Tuesday, August 19, 2008

WHEN BAYSIDE MEANT BUSINESS

These two scenes taken on a summer's day show how many of life's needs were once served by proud Bayside businesses. The first, taken from the corner where today the Public Market Parking Garage stands, looks southwest to the corner of Preble Street and Cumberland Avenue sometime around 1875-1885. There, the E.M. Thompson Monument Works stands behind a tidy picket fence, tall white family cemetery monuments displayed thick as a forest on its tiny front lawn, and white marble headstones stacked against the shop wall on the right. From the late 1860s to 1890 Enoch M. Thompson's premier stone shop stood here, where a team of six skilled stonecutters shaped and cut many of Portland's most distinguished funeral monuments. Portland's Eastern, Western, Evergreen, and Cavalry cemeteries still feature the magnificent monuments once fashioned here. Hundreds of Portland's Civil War soldiers came home to rest beneath humbler headstones also cut here in Bayside.

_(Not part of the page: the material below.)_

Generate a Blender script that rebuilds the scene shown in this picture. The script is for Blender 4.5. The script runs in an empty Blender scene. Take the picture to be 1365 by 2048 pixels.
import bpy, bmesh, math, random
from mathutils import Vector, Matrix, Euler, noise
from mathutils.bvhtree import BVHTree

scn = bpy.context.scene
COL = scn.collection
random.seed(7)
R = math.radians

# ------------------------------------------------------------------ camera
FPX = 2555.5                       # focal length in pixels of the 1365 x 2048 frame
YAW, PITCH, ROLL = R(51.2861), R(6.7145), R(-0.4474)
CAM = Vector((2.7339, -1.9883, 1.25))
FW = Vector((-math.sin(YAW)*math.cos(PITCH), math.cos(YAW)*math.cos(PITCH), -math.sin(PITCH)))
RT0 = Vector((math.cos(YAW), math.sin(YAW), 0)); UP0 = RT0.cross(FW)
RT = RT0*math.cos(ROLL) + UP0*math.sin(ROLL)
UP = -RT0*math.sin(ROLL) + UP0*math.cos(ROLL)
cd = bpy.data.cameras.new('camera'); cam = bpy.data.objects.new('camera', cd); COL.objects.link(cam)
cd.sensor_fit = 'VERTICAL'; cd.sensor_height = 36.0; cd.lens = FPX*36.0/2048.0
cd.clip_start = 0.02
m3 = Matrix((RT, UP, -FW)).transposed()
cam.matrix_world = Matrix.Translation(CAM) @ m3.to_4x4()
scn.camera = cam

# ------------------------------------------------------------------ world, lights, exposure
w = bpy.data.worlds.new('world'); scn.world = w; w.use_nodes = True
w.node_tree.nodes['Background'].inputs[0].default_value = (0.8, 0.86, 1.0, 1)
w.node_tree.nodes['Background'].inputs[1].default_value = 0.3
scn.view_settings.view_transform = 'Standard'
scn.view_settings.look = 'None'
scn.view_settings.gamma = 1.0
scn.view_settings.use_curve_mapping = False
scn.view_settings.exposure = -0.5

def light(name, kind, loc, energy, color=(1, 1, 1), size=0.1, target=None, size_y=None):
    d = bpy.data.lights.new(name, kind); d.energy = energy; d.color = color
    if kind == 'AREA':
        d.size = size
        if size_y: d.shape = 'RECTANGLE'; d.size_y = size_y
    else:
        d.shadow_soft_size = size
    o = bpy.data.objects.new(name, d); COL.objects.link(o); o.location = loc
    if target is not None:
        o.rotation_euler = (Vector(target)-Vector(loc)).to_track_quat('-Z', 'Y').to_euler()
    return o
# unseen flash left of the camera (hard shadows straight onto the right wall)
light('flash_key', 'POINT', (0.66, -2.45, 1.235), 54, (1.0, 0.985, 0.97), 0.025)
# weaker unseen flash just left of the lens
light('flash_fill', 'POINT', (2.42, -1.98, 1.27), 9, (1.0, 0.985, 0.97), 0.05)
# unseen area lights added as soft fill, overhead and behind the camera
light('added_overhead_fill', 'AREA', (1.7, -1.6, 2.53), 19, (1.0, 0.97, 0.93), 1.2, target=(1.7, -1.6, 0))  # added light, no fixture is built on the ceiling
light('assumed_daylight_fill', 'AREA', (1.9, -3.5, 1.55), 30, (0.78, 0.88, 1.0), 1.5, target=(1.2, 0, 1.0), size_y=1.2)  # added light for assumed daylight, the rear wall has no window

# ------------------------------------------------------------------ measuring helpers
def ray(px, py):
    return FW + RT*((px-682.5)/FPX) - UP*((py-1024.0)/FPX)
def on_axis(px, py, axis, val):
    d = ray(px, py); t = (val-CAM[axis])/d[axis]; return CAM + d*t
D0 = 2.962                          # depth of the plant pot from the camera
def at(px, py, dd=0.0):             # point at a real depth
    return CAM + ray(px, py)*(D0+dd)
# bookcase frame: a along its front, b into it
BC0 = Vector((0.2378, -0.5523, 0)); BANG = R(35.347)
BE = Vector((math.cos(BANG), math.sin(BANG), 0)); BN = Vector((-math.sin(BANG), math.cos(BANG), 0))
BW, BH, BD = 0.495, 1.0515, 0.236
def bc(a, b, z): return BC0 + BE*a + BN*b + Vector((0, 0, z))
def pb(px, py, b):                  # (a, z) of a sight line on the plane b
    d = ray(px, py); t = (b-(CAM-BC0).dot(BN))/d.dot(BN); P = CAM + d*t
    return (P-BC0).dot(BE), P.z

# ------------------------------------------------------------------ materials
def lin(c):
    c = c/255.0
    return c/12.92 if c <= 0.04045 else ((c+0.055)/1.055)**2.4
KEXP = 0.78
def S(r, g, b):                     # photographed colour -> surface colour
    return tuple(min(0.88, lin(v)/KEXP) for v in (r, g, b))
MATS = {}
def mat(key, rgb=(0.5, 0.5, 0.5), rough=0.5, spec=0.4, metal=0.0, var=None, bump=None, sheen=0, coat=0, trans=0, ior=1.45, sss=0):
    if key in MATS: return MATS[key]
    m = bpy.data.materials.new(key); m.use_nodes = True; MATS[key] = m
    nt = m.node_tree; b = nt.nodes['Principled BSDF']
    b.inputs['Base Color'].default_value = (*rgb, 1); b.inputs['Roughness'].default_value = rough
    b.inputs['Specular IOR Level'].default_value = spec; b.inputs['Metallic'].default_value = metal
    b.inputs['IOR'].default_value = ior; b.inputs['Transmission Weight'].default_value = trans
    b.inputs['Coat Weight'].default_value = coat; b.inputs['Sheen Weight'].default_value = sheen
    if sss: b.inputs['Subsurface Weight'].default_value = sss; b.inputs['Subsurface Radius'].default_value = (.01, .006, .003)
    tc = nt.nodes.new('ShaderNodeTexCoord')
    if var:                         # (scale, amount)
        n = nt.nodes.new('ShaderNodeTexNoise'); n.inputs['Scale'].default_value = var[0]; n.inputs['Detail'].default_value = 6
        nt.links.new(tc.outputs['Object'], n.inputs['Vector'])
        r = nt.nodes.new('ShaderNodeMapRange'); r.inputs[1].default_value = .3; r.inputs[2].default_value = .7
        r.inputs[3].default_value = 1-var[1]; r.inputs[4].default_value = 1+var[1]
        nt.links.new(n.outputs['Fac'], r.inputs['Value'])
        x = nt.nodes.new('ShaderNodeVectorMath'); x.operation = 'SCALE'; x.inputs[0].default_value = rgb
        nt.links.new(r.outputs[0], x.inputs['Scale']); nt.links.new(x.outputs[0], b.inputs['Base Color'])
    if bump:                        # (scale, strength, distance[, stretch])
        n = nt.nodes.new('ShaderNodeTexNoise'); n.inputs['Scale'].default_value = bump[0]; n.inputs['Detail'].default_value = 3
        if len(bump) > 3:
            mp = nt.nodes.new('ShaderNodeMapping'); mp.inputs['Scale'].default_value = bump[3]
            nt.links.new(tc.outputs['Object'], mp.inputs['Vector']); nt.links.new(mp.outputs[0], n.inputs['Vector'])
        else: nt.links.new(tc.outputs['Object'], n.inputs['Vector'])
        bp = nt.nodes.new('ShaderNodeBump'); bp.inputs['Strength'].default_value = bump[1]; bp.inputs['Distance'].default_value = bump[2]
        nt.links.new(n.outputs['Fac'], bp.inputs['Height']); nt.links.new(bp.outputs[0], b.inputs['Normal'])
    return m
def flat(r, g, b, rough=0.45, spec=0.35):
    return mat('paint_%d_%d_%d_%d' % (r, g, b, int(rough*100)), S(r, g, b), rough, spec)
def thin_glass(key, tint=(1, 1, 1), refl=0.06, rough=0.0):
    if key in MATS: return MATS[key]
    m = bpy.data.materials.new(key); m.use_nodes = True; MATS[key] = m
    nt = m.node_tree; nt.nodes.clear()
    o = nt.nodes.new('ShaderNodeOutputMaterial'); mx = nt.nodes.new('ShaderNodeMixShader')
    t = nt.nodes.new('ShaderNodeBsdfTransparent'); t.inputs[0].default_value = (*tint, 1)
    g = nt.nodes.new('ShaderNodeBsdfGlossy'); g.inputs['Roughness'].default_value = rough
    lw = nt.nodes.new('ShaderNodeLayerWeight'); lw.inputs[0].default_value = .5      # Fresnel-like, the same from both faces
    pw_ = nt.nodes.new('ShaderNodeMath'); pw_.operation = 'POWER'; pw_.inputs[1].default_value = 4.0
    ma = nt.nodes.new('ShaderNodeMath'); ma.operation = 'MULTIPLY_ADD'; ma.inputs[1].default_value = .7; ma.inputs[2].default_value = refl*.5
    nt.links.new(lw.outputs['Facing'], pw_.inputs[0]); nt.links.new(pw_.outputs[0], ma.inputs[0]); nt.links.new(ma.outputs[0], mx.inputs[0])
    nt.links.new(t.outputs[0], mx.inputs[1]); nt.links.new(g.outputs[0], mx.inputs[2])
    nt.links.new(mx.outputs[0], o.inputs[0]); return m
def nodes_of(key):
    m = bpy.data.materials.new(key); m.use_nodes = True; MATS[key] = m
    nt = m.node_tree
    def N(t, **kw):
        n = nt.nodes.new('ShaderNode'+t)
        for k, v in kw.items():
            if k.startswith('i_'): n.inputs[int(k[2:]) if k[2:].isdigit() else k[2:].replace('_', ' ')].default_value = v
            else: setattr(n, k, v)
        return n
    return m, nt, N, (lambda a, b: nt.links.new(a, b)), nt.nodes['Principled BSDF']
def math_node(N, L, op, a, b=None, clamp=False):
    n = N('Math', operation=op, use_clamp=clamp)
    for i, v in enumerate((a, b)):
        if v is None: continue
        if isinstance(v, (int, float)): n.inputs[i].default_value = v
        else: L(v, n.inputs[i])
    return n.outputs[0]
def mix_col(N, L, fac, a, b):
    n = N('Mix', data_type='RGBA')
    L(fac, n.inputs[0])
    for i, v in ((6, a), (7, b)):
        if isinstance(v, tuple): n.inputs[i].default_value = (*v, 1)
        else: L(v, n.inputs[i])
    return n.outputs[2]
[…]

Thompson's shop was demolished in 1890 for Horation N. Jose's 3-story brick office building, which still stand there today. But in the late 20th century, city road crews digging near here were startled to find unfinished tombstones buried in the street--reminders from a century ago that Baysiders leave their footprints in the sands (and stones) of time.

Looking to the left (up Preble Street toward Monument Square), behind the waiting wagons, stands the Presumpscot Shoeing Shop, run by Messrs. McKusick and Kennard at 26 Preble Street. Once, scores of such establishments dotted Portland, like today's filling stations. Then, Portland was home to more horses than people, and convenient blacksmiths’ hammers rang in many a neighborhood. (Note that behind the roof of the shoeing shop rises the steeple and clock tower of the Casco Street Baptist Church.) In 1927 the Portland Sunday Telegram lamented their passing: “In 1900 when the automobile came into vogue, there were 44 stables, large and small, in the city from St. Lawrence Street to St. John Street. The largest of these were those of Charles N. Jewell on Preble Street [in 2008 near the Salvation Army shop] and Whitman-Sawyer Stable Company, rear 697 Congress Street [in 2008 the big parking lot behind the Rite Aid near Mellen Street]. Today [1927] there are only seven small stables in Portland, and that . . . is probably more than is needed. . . . The horses kept for pleasure driving may be counted on one's fingers. The auto did it.”